Tilting Squares Cowl
After one of our Saturday meetings, Laura approached me about working with her yarn. She had a new yarn base (65% cashmere / 35% silk) and needed a pattern to sell with it. I was thrilled and flattered to say the least. We both thought a cowl would be a great use for this yarn, and she even had a suggestion of a lace pattern, the Tilting Squares stitch.

I had a great time putting this cowl together. The yarn is wonderful and a real pleasure to knit. I worked with an older Addi 16" circular, and wished I had a Knit Picks fixed circular instead--I've become addicted to their sharp points and the blunter Addi needles just aren't fast enough for my tastes. They are still nice needles and the project fairly flew off of them.

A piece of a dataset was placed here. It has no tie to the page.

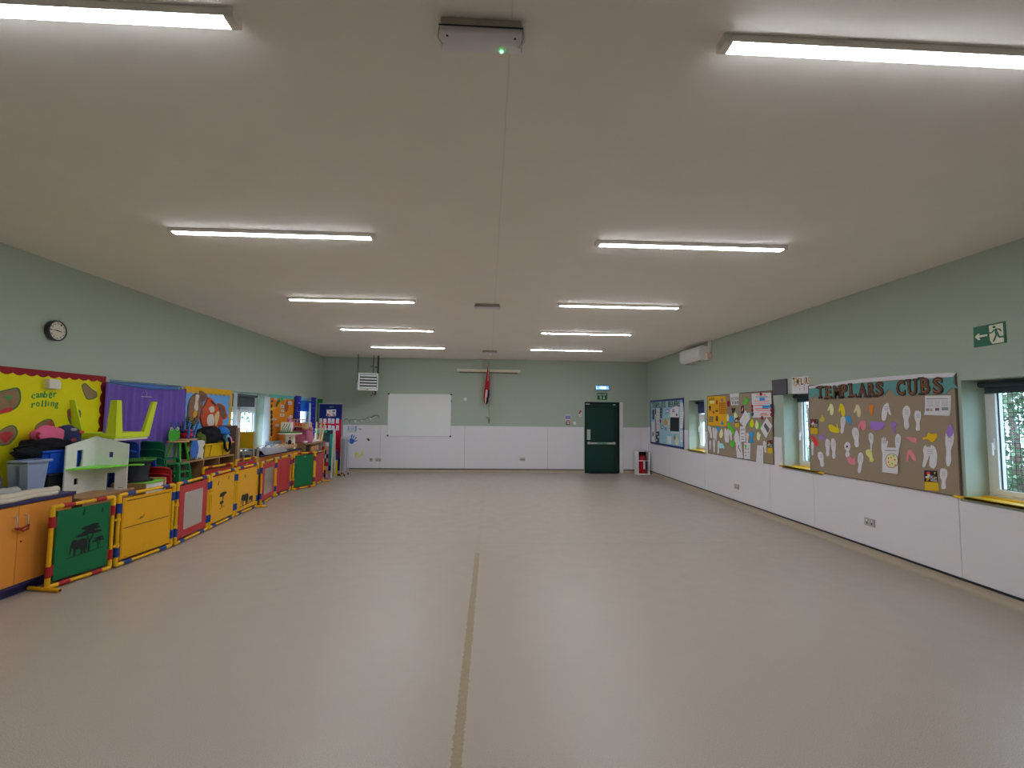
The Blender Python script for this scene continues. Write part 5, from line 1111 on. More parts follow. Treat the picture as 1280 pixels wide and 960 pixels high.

Patterns are really interesting to write. It is quite the intellectual exercise to take instructions that are perfectly clear to you, personally, and turn them into instructions that other people can easily read and understand. Subtle details like how information flows on the page and where charts and explanations should go are also tricky. And, of course, you need a couple of good pictures to illustrate how your knitted object is going to look.

Tilting Squares Cowl
I'm really glad I have a good camera, and a willing-to-help daughter. At not-quite-six, she did a fantastic job of trying to take pictures with mommy's huge camera. Unfortunately, its computer brain was in direct competition with young fingers and getting correct focus was a trial. We got a couple of usable shots out of that effort, but in the end I was forced to the old trick of "hold your camera at arms' length and hope for the best". I can't say how much I love digital cameras. Film is an interesting media, but the fact I can take 20 pictures, know immediately if any of them are any good whatsoever, and trash the bad ones right off my camera is invaluable.

After jumping through all the hoops with noting, knitting, frogging, re-knitting, writing, photographing, formatting, proofing and printing, the Tilting Squares Cowl is now up for sale on Ravelry, or available with the Lucerne cashmere/silk yarn from Textiles A Mano.